Speaker gives early analysis of 2012 presidential campaign

If President Barack Obama’s approval ratings remain at or above 50 percent, and if the public perceives that he’s in control of the economy, he may be re-elected in 2012, according to Eleanor Clift.

She spoke on “The Race to 2012” Tuesday night at the annual Harry T. Wilks Lecture Series program at Parrish Auditorium.

A contributing editor for Newsweek magazine since 1994, Clift has covered every presidential campaign since 1976. She is also a regular panelist as the lone liberal on “The McLaughlin Group” TV talk show, where she joked her most frequent sentence is “Excuse me, let me finish.”

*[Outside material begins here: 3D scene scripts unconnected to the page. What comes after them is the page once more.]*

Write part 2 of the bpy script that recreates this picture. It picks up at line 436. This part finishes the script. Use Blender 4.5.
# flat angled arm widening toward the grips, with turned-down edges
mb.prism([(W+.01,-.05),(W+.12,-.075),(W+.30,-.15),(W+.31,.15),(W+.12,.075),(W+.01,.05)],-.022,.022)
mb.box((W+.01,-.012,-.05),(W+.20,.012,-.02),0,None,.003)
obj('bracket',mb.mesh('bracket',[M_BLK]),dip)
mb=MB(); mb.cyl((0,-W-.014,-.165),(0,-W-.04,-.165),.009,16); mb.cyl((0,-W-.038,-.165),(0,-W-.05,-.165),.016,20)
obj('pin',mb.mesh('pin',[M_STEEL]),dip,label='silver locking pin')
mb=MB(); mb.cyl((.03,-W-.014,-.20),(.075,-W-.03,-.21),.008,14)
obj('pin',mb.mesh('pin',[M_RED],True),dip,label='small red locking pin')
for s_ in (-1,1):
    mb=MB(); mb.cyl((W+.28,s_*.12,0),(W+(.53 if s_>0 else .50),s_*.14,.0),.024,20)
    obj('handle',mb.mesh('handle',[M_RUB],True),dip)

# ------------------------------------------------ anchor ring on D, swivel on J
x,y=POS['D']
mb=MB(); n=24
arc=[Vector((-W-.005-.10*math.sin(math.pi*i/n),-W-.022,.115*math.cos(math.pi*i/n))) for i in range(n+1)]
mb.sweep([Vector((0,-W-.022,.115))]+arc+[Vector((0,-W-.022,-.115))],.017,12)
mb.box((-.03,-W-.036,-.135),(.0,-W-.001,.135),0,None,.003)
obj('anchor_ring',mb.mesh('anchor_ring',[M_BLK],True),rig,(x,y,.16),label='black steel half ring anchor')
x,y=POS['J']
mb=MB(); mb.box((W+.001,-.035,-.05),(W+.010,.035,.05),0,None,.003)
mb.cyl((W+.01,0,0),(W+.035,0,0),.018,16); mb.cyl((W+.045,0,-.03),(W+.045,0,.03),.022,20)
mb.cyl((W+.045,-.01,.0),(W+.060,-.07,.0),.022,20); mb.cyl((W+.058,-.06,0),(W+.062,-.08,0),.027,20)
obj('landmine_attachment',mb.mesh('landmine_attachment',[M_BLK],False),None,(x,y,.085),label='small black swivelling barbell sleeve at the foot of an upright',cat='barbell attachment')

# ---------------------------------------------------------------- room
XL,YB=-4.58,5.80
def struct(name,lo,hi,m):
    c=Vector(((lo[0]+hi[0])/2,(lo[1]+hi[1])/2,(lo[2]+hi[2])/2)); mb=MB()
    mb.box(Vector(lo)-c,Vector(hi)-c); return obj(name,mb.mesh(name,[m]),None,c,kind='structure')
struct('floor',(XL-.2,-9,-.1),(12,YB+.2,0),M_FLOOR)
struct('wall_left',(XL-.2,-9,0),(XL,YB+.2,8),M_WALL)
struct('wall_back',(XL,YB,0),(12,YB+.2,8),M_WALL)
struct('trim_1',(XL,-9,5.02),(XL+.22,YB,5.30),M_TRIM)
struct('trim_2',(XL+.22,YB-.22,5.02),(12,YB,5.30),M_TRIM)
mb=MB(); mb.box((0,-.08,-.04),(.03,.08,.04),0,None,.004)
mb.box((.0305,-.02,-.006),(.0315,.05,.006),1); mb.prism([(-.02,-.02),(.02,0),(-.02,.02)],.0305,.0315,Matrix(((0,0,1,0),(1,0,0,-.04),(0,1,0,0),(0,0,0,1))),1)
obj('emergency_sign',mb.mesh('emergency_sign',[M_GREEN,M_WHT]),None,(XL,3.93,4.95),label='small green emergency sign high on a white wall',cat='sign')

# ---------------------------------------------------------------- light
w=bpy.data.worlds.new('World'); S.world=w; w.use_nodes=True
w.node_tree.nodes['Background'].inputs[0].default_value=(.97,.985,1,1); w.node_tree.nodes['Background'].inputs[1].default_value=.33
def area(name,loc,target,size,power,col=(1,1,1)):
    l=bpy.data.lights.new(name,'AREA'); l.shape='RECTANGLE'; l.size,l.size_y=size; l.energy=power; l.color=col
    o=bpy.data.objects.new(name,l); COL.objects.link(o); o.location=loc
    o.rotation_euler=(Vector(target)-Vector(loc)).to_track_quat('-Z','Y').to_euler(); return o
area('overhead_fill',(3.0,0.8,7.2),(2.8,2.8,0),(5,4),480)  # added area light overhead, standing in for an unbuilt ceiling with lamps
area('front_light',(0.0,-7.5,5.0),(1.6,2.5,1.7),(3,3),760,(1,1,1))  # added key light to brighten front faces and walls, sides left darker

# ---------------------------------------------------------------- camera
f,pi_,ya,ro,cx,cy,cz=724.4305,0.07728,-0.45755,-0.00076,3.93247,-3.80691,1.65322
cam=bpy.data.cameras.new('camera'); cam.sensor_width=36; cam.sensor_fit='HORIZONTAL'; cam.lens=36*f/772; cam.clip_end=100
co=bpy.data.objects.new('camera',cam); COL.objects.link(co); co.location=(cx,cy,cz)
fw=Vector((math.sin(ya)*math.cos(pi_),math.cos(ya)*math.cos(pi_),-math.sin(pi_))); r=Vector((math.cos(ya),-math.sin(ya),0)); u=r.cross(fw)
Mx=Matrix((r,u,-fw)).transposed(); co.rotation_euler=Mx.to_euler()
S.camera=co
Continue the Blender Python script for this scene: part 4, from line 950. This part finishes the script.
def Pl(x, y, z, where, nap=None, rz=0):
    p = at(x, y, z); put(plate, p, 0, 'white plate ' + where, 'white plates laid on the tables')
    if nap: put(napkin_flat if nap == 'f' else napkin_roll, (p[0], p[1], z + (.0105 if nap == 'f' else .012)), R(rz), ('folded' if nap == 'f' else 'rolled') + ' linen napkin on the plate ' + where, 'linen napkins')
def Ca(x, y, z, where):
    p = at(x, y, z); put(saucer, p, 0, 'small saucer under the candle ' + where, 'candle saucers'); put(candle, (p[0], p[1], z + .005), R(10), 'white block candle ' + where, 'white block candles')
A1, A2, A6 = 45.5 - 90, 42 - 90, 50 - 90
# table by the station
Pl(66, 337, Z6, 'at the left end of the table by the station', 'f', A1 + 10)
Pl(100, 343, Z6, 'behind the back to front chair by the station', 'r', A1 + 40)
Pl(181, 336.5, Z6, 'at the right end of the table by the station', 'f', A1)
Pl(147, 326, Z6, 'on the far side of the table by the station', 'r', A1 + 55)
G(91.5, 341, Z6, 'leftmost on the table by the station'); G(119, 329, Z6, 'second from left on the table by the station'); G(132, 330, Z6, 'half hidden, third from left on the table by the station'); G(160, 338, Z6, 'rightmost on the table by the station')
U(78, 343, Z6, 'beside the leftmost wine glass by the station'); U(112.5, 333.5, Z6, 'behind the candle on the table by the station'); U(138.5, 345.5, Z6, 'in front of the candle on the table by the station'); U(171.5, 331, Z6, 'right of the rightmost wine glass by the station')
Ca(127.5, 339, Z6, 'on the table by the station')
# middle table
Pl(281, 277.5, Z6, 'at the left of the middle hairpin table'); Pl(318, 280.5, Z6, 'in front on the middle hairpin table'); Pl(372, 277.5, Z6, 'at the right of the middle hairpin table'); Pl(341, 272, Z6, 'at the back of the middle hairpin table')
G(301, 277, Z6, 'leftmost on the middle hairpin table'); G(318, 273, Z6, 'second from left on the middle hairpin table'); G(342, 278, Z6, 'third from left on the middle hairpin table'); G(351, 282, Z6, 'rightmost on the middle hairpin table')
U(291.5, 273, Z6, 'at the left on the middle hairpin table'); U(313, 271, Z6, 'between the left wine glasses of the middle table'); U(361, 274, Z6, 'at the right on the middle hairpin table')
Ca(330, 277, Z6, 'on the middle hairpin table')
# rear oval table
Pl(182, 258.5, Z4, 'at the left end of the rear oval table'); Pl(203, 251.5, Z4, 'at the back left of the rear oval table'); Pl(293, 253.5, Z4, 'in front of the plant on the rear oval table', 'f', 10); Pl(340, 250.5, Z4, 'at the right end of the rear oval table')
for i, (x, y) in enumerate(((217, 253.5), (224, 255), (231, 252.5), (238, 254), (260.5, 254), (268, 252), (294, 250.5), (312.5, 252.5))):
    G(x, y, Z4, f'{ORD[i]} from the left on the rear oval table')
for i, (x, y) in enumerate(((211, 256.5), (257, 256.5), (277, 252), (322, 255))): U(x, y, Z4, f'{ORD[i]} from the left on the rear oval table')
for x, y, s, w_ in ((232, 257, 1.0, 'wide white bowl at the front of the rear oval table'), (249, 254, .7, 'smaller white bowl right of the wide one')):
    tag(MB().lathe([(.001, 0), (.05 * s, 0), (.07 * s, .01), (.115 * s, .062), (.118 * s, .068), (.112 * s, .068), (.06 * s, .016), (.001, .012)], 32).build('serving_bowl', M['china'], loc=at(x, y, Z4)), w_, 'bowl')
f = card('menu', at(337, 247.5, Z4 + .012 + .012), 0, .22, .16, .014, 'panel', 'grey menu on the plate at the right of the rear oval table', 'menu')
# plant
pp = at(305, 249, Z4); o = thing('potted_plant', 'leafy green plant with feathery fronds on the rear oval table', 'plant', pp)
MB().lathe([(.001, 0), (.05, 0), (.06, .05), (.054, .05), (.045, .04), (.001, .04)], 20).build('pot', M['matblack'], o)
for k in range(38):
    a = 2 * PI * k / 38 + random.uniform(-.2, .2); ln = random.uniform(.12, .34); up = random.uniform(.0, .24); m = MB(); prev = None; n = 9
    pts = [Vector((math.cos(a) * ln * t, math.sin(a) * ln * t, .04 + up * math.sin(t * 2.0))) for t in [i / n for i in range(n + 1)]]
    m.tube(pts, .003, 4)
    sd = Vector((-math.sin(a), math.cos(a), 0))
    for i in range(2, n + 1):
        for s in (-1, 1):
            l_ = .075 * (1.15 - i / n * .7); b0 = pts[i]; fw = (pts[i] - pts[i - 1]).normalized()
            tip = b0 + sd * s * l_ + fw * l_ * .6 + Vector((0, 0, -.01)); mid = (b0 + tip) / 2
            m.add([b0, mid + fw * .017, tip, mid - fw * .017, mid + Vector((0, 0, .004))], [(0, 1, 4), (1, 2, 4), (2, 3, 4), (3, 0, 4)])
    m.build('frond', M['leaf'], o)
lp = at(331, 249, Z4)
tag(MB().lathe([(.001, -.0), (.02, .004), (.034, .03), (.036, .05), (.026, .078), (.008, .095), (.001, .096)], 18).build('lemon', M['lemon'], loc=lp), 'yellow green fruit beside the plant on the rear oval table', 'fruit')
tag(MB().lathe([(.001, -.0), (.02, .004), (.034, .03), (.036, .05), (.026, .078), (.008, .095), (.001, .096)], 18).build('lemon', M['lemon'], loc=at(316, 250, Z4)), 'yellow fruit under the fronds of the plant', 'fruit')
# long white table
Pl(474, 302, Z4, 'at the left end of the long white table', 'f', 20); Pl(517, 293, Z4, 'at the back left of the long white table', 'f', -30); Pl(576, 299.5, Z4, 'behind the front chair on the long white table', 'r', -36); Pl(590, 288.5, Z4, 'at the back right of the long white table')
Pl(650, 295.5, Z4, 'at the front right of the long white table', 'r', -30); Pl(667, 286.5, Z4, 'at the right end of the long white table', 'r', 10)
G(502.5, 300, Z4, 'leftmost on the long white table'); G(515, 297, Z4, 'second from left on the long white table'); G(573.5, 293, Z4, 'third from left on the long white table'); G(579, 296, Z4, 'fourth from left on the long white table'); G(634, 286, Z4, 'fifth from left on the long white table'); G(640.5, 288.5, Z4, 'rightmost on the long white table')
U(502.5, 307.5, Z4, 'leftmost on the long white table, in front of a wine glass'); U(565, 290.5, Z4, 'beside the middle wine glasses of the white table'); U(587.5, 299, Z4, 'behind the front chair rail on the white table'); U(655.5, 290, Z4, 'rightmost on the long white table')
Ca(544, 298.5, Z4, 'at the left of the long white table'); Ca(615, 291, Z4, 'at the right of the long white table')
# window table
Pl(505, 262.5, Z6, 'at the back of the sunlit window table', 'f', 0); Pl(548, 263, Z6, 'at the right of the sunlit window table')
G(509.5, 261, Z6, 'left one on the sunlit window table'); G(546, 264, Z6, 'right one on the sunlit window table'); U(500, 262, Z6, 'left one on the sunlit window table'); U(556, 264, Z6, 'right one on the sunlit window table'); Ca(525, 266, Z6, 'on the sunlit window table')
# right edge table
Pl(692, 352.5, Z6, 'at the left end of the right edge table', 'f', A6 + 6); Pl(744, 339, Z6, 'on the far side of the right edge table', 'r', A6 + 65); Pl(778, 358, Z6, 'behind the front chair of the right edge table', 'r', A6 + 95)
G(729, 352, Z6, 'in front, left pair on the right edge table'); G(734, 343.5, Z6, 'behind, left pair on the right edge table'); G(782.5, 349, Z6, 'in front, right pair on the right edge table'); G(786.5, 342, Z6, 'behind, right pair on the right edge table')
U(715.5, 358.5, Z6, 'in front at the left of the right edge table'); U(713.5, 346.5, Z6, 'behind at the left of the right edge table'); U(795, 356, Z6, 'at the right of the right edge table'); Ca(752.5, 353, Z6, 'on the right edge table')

Clift said the dynamics of the 2012 election will be shaped in large part by the same Tea Party energy that drove the election in November when the Republicans took control of the House of Representatives. But the Tea Party is also driving a wedge in the Republican party in “a historic confrontation over the role of the government.”

Obama’s election, she said, “seemed to signal the end of 30 years of conservative dominance begun by Ronald Reagan, but the Tea Party put a quick end to that. The 2012 election is now a contest over which will prevail.”

She said the “biggest thing” Obama has going for him is that the Republican’s can’t seem to find “a viable candidate.”

“Donald Trump is not going to be elected president,” she said with certainty, drawing applause from the audience. “I feel confident about that. But he’s like a weed (and is) certainly crowding out the legitimate candidates that need to be flowering right now.”

Mitt Romney, she said, is being defined more for his flaws than his accomplishments, and Tim Pawlenty “has no pizazz... in a celebrity culture where people want pizazz,” though she believes that the two of them would be a powerful ticket. Sarah Palin has peaked and passed the torch to Michelle Bachman, Clift said, “but both should come with warning labels.

“Obama is vulnerable, but you can’t beat somebody with nobody and the prospective candidates are the least of Obama’s woes,” she said. “But they make good foils for Obama because they make him seem like the only grown-up in the room.”